Cisco’s flagship consumer SOHO wireless router, the E3000, has a tragic flaw: Overheat.
I work a lot from home for a large technology delivery organization. As such, my house is probably one of the most wired households in Northern New Jersey. I’m in the minority of customers which makes use of all of the bandwidth from my Optimum Online Ultra connection, Cablevision’s 100Mbps broadband service which advertises itself as the fastest consumer broadband you can buy in the United States. And well, it is.
Why the heck do I need all this broadband? Well, I’ve got a lot of devices with constant Internet connections from a whole bunch of appliances and hard-wired computers, not to mention I’m now downloading a ton of stuff all the time for work and other research purposes.
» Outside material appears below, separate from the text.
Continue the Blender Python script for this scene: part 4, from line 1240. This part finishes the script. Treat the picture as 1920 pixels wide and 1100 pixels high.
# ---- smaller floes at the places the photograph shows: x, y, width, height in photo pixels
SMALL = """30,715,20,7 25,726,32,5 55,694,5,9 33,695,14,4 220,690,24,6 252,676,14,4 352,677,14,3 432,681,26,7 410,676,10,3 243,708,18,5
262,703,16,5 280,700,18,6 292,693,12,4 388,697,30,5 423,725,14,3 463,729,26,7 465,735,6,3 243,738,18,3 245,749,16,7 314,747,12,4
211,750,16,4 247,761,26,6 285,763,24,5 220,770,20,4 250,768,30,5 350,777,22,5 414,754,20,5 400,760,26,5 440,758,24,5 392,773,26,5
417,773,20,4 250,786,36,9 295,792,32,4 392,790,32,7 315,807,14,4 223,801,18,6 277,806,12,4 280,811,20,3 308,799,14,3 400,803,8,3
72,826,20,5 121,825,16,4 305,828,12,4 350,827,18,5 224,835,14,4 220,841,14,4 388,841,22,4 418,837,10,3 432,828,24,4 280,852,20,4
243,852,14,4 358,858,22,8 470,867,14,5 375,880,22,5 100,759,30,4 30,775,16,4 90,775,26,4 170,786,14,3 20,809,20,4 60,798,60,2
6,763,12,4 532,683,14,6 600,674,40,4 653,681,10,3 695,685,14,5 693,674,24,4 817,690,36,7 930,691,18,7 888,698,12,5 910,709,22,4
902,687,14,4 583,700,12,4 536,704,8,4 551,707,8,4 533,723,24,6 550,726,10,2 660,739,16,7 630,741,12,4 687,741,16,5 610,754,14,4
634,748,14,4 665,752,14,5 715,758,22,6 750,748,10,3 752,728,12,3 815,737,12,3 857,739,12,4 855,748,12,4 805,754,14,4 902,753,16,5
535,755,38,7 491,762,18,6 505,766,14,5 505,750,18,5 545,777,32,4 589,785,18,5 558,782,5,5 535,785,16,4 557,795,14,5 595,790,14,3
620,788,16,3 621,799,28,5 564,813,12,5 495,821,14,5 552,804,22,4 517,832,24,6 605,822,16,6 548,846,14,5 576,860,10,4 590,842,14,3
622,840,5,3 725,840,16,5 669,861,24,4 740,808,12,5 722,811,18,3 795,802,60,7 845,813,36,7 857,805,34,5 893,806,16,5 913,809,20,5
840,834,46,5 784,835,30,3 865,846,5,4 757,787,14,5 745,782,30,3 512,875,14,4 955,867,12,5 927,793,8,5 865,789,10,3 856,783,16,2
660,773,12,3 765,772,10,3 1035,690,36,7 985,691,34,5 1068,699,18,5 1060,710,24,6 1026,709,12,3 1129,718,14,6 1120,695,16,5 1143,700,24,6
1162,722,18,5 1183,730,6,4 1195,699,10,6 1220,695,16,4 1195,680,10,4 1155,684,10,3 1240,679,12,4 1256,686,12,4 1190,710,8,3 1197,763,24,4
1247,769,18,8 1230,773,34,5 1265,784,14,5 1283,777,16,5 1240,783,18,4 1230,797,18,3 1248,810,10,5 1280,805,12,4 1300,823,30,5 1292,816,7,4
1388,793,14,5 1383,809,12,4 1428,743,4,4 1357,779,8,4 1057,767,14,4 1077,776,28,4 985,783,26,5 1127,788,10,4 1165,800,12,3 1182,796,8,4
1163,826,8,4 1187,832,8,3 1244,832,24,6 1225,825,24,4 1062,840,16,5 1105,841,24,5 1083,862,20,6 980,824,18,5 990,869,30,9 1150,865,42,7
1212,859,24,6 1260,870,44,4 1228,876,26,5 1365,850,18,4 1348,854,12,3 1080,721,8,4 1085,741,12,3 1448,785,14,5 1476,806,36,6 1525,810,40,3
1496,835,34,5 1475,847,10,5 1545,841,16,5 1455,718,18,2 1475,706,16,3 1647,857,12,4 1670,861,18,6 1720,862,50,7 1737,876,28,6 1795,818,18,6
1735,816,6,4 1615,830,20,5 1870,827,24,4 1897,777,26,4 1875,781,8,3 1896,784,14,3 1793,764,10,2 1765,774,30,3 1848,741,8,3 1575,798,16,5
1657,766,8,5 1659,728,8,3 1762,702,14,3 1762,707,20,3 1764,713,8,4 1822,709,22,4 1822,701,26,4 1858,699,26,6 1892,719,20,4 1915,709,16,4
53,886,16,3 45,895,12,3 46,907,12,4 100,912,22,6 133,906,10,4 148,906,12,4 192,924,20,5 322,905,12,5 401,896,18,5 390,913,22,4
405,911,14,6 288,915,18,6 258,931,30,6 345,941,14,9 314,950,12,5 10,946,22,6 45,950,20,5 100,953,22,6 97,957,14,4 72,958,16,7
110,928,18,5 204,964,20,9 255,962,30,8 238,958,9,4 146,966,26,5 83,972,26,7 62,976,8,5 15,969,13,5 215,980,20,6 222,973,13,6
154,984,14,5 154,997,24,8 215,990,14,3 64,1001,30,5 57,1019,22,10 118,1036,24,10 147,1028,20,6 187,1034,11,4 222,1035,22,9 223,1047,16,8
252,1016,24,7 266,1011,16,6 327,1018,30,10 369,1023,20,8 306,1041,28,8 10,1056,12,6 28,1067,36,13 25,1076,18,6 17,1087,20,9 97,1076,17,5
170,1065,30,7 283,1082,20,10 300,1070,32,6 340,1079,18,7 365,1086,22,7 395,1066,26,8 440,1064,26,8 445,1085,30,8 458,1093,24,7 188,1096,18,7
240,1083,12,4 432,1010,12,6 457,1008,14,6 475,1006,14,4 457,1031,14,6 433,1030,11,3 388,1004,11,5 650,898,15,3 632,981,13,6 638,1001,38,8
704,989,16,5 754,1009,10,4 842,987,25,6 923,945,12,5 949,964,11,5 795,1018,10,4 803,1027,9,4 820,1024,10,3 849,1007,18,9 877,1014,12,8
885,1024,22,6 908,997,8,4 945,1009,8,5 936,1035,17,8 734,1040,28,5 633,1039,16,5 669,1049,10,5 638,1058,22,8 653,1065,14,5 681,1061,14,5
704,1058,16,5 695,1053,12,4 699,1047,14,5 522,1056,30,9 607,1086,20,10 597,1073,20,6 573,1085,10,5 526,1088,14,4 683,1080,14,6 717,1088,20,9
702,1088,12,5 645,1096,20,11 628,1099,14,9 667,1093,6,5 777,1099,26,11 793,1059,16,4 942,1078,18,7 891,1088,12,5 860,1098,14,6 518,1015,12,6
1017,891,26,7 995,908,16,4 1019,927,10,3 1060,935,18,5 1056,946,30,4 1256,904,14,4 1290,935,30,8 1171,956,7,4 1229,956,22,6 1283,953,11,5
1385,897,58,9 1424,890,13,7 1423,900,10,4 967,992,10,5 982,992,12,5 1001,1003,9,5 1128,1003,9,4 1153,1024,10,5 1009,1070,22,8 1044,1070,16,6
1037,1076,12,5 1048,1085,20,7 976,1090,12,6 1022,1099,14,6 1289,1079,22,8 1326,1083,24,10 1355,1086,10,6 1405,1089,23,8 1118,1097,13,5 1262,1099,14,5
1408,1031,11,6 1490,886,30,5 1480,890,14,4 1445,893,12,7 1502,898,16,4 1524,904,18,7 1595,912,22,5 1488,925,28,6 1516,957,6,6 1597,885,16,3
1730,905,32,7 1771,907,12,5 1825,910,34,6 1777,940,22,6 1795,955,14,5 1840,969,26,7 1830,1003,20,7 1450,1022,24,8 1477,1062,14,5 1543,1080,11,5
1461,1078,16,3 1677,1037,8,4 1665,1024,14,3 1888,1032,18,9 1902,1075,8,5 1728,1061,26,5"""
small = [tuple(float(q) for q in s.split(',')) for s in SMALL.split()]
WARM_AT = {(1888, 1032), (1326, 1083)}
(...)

We have also two smartphones, two laptops and an iPad connected via Wi-Fi, the DirecTV Whole-Home HD DVR service which requires an Internet connection and a high-speed 5Ghz wireless-N bridge if I want to make the most out of the On-Demand, two HD-capable Rokus, an HD Slingbox and two VOIP lines for both me and my wife which get used constantly. And I’m not counting all the test equipment that comes in and out of my home lab that needs to talk to the Internet as well.
I’m not bragging. This is how I make my living and how I choose to live. Unfortunately it also means that I’ve become absolutely dependent on my home broadband connection. And when it goes down, Jason gets angry. Very. Very. Angry.
Around 11PM last night, all of my connections dropped. So I did the usual thing, I rebooted the cable modem and the router. Still doesn’t come back.
Okay, maybe my Linux workstation is acting flaky. So I rebooted my PC and cycled the Ethernet interface. No DHCP gets assigned. Not good.
I then hear the dreaded words coming from my wife hollering from upstairs. “Jay, did we lose our Internet connection?”